Exercise: Select the lines below containing the word "from".

Given data:
————————

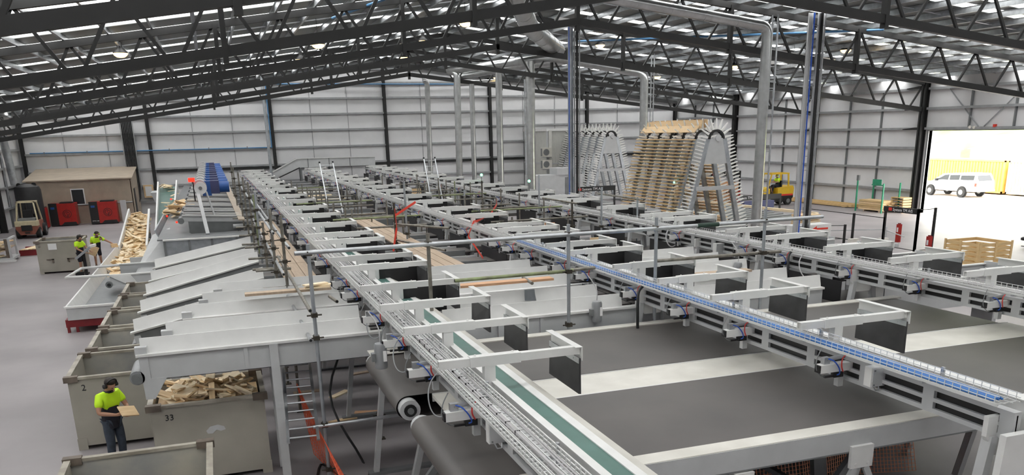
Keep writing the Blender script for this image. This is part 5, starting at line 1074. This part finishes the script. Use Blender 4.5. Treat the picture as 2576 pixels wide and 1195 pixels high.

————————

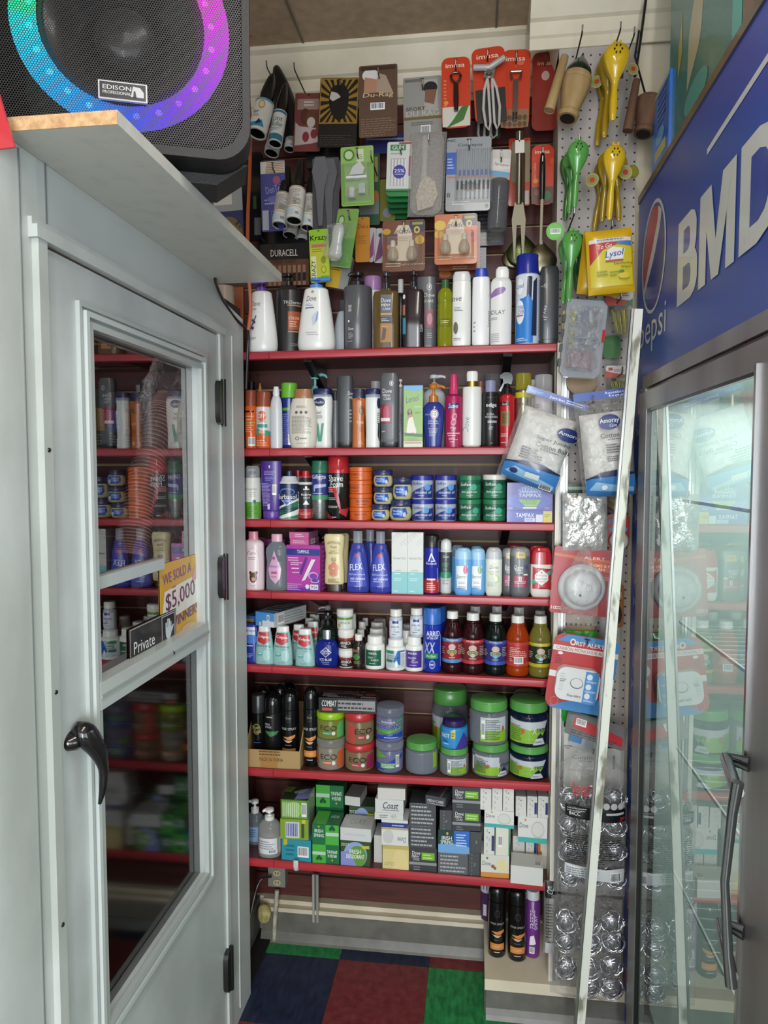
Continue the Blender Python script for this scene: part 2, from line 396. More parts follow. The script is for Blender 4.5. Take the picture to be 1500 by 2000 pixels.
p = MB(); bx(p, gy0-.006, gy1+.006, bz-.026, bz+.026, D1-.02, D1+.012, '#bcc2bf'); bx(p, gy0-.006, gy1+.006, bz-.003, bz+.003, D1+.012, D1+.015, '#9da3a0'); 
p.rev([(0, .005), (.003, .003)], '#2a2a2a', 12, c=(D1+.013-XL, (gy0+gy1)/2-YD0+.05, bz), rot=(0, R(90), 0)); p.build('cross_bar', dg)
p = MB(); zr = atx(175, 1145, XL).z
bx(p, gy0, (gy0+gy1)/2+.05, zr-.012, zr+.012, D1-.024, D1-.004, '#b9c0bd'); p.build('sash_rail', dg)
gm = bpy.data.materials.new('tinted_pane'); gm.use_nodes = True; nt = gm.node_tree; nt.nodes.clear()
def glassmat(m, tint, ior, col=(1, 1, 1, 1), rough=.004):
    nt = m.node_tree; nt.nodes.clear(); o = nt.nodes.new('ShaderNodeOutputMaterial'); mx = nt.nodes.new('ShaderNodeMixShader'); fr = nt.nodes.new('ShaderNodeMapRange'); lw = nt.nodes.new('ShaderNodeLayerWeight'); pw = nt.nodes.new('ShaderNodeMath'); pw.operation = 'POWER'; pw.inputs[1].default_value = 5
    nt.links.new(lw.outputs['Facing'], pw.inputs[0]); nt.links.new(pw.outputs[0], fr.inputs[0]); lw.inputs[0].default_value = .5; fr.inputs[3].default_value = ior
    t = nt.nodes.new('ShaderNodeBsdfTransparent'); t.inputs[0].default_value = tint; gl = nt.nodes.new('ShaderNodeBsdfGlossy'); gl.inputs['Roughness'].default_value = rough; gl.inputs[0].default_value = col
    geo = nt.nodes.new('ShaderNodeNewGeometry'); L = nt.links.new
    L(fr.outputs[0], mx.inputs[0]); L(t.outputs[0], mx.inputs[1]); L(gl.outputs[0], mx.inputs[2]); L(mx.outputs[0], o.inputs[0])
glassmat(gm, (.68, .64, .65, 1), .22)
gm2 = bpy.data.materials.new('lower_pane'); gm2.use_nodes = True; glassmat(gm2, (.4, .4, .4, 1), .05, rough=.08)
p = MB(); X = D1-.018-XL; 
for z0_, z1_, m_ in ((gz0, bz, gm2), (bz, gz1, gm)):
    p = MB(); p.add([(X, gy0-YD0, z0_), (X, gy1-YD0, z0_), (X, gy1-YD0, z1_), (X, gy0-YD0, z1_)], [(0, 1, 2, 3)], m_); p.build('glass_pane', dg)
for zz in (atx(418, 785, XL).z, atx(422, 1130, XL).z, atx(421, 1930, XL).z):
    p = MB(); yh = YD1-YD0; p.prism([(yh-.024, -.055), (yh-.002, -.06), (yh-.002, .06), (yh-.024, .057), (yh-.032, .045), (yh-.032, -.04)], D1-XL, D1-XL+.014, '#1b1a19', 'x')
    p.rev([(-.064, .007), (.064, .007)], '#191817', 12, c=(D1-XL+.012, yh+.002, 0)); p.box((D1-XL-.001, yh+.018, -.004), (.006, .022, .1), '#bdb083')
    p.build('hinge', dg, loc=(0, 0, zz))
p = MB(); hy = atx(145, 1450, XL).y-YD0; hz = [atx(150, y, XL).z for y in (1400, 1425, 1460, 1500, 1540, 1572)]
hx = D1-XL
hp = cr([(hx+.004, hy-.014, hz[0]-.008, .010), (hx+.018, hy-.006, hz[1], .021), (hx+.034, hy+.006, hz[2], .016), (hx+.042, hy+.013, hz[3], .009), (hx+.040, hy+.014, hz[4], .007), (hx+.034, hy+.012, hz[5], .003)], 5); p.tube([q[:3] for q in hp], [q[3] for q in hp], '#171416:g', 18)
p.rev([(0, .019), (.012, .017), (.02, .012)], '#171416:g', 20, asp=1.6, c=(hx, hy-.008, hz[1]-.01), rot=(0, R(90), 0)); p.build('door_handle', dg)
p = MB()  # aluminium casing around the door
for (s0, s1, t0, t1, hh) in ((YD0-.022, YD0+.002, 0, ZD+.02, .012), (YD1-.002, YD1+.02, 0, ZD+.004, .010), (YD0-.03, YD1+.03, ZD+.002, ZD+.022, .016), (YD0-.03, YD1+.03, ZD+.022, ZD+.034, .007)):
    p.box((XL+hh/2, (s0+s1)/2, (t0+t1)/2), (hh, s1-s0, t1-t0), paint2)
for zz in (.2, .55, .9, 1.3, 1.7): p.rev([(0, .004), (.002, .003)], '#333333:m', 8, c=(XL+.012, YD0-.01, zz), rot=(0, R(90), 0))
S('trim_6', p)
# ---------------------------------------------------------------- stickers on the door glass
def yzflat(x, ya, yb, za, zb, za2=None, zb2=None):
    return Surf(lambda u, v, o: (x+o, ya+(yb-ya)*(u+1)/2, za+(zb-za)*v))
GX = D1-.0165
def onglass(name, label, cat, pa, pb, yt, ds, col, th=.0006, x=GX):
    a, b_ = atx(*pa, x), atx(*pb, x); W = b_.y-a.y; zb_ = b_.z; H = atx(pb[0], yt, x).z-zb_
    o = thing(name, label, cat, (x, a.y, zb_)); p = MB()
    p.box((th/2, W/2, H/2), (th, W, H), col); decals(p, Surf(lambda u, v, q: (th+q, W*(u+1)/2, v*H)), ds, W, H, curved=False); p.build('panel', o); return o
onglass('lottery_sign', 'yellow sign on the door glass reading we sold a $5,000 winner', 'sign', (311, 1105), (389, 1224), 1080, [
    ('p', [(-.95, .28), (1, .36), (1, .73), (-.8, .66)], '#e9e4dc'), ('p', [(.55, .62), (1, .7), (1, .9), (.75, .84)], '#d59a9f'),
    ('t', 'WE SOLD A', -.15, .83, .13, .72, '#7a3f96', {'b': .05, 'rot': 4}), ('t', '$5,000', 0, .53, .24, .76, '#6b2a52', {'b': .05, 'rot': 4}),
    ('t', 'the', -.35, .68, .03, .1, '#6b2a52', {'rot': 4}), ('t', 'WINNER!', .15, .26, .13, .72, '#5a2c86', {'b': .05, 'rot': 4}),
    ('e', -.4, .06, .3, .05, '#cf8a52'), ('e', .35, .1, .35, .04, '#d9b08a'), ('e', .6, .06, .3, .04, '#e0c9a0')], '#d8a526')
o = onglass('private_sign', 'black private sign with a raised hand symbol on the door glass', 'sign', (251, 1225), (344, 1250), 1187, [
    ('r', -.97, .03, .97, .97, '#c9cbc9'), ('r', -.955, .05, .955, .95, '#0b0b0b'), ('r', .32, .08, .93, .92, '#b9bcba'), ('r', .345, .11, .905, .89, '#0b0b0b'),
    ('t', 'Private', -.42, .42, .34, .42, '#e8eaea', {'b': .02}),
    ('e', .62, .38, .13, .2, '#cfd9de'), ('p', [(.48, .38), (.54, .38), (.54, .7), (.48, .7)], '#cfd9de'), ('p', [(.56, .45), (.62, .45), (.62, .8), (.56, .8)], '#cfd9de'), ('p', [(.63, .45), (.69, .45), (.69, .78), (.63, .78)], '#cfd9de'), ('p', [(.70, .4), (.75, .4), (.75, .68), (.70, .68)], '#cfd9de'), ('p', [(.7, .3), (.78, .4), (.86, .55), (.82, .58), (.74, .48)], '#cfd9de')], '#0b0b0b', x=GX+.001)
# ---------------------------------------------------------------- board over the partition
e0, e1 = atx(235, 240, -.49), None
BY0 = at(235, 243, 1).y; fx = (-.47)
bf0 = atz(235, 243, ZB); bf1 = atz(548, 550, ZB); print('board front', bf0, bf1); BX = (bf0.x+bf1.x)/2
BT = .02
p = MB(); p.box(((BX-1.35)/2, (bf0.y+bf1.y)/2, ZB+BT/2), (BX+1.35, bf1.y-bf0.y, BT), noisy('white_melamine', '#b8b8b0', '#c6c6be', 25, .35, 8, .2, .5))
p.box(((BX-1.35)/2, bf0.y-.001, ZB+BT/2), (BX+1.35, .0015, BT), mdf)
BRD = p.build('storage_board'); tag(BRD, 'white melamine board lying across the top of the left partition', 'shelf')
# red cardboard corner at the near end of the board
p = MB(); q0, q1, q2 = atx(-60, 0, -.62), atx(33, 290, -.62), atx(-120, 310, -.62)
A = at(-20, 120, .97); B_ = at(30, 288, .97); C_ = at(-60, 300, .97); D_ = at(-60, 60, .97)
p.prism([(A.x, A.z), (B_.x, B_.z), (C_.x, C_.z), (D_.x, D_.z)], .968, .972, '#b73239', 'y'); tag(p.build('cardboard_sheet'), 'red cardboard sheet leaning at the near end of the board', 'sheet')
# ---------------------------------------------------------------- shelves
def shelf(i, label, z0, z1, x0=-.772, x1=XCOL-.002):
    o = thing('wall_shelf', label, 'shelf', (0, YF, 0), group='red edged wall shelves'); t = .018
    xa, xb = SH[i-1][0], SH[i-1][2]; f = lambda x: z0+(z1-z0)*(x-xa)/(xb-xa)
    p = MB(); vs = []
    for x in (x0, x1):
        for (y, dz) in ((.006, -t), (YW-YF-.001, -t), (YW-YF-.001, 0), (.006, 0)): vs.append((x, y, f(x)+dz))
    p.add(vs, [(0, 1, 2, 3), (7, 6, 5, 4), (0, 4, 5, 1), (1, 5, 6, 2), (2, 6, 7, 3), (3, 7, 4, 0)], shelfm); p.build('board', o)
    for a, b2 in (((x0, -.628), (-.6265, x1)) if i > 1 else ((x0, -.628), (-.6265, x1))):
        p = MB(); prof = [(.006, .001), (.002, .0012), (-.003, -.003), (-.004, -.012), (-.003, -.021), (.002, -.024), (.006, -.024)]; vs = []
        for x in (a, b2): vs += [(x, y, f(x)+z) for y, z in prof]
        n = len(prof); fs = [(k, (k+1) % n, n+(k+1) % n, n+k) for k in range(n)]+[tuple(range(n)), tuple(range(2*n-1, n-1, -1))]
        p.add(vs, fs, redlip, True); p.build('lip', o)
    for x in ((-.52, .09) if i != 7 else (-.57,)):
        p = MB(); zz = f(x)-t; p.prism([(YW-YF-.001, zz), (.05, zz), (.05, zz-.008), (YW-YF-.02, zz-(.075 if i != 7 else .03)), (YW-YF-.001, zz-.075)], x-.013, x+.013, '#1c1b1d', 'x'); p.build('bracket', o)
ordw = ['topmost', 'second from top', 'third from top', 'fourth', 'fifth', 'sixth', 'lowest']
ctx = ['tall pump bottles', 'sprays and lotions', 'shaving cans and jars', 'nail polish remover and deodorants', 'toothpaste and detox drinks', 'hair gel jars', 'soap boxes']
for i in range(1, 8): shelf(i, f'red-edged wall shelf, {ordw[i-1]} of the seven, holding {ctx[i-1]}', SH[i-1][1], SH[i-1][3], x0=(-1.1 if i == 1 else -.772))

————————

Answer for the task:
Continue the Blender Python script for this scene: part 2, from line 396. More parts follow. The script is for Blender 4.5. Take the picture to be 1500 by 2000 pixels.
ordw = ['topmost', 'second from top', 'third from top', 'fourth', 'fifth', 'sixth', 'lowest']